Challenge:
Reply with one number only: the count of lines below that contain the word "objects".

Records provided:
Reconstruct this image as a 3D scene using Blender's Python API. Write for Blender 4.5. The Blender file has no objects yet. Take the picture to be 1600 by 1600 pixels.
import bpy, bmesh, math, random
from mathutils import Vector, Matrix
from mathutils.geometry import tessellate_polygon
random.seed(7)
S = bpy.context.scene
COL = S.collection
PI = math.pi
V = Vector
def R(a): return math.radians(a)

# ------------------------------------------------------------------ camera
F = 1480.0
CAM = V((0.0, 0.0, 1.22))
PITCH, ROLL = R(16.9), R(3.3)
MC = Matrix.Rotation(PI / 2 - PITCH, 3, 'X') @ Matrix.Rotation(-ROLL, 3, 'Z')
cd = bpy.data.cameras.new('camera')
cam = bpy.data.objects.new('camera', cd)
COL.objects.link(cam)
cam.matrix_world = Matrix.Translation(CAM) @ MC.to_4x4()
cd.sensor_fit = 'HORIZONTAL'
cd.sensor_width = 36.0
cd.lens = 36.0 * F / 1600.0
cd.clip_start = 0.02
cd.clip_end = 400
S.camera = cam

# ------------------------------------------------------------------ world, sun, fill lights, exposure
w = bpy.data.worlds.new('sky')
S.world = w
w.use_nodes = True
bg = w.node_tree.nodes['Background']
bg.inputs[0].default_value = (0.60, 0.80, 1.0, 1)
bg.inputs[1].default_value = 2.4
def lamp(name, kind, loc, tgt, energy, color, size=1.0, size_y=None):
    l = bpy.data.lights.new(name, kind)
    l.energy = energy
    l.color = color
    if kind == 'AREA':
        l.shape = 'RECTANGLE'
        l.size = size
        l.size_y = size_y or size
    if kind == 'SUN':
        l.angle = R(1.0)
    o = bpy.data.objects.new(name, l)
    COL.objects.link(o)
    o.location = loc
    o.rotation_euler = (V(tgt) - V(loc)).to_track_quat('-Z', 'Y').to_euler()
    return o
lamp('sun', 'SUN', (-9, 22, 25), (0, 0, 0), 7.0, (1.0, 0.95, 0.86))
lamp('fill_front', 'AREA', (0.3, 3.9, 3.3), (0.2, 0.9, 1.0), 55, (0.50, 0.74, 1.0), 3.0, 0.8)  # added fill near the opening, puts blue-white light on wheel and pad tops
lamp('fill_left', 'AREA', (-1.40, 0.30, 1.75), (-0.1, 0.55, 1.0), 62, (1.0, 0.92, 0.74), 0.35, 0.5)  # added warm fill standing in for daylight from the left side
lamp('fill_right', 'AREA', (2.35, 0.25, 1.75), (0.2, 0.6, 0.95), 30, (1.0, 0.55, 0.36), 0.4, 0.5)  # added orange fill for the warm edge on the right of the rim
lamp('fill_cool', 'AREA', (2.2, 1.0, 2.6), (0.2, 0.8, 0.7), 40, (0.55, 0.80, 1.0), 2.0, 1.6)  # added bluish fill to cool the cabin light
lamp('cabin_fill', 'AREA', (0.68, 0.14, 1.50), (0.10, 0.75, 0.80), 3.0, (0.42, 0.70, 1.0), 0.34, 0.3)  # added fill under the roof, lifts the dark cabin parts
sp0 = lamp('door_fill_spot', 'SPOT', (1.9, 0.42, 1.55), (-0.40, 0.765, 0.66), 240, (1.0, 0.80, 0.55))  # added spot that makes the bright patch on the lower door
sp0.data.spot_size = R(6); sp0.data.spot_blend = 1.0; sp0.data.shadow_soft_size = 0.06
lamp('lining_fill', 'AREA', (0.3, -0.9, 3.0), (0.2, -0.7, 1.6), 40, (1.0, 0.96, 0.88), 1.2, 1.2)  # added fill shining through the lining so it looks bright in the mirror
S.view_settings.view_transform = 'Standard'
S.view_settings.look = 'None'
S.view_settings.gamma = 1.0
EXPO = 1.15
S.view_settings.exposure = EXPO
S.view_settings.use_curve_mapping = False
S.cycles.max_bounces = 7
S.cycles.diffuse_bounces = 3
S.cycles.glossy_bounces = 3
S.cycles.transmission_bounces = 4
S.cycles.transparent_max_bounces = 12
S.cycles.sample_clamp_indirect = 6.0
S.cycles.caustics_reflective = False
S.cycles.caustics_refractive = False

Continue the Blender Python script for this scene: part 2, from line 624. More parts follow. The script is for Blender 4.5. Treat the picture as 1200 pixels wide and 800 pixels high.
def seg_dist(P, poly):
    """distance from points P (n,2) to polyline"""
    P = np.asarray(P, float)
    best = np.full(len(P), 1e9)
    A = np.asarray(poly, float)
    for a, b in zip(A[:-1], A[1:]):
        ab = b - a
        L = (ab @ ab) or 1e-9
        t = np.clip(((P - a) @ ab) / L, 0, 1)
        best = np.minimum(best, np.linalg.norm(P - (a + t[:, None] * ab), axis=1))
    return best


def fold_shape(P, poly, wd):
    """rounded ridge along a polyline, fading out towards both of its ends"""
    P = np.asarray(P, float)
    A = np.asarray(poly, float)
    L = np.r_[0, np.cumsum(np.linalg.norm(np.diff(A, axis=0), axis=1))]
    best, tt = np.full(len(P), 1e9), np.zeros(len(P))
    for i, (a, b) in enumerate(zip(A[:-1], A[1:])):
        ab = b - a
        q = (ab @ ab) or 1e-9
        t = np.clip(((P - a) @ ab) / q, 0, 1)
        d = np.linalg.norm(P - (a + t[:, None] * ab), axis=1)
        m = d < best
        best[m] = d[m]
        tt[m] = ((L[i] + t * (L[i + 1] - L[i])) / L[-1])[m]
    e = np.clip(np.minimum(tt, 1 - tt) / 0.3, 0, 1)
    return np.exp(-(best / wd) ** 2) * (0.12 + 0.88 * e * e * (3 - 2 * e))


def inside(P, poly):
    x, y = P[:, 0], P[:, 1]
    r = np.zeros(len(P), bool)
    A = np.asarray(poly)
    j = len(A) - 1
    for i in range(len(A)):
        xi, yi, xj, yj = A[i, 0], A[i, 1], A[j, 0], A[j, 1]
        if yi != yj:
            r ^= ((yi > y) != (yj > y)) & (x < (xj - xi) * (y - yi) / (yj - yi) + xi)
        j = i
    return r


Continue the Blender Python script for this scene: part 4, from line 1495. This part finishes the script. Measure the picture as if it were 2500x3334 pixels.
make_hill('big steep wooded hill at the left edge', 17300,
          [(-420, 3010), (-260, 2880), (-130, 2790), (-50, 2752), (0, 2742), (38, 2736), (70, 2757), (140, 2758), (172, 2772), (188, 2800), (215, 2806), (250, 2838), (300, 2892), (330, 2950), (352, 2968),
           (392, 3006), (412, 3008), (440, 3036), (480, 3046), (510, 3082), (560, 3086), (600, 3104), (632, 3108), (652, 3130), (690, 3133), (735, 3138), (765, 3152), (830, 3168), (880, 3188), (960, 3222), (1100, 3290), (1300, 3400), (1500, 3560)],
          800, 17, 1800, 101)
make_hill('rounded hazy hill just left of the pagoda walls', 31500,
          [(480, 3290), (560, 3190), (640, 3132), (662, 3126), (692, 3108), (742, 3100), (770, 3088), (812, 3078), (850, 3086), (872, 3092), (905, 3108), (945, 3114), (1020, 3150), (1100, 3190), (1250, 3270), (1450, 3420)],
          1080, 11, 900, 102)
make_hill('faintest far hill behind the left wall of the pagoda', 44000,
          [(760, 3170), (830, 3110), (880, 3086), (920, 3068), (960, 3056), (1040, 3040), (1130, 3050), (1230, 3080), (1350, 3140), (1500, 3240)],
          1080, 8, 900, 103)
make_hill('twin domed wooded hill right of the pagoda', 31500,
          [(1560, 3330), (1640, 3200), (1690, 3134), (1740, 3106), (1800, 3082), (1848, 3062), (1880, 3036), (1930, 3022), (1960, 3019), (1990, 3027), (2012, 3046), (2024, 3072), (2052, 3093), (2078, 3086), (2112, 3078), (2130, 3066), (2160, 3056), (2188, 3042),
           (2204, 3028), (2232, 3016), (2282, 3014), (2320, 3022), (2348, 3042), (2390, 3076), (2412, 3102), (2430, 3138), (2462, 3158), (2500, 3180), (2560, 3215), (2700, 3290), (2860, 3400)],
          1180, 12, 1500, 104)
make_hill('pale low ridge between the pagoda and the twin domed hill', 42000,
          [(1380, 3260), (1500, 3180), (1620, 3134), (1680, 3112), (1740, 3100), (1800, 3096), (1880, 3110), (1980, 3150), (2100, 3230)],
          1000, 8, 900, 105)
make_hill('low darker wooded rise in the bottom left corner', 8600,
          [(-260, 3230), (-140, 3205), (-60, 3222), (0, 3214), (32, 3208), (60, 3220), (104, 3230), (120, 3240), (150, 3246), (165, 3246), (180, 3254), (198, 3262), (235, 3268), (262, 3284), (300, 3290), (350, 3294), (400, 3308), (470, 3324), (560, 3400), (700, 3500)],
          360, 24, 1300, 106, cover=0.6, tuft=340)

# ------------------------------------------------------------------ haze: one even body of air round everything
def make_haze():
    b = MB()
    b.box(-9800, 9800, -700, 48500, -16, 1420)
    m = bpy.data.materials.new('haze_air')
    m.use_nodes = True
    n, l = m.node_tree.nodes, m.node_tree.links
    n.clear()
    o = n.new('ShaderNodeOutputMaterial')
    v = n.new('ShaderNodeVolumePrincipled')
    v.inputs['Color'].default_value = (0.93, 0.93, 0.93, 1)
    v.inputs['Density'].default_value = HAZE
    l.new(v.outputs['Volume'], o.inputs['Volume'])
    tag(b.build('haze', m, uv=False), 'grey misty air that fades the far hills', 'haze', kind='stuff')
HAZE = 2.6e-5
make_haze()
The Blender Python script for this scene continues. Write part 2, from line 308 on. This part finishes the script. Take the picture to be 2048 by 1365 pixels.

Exercise response:
5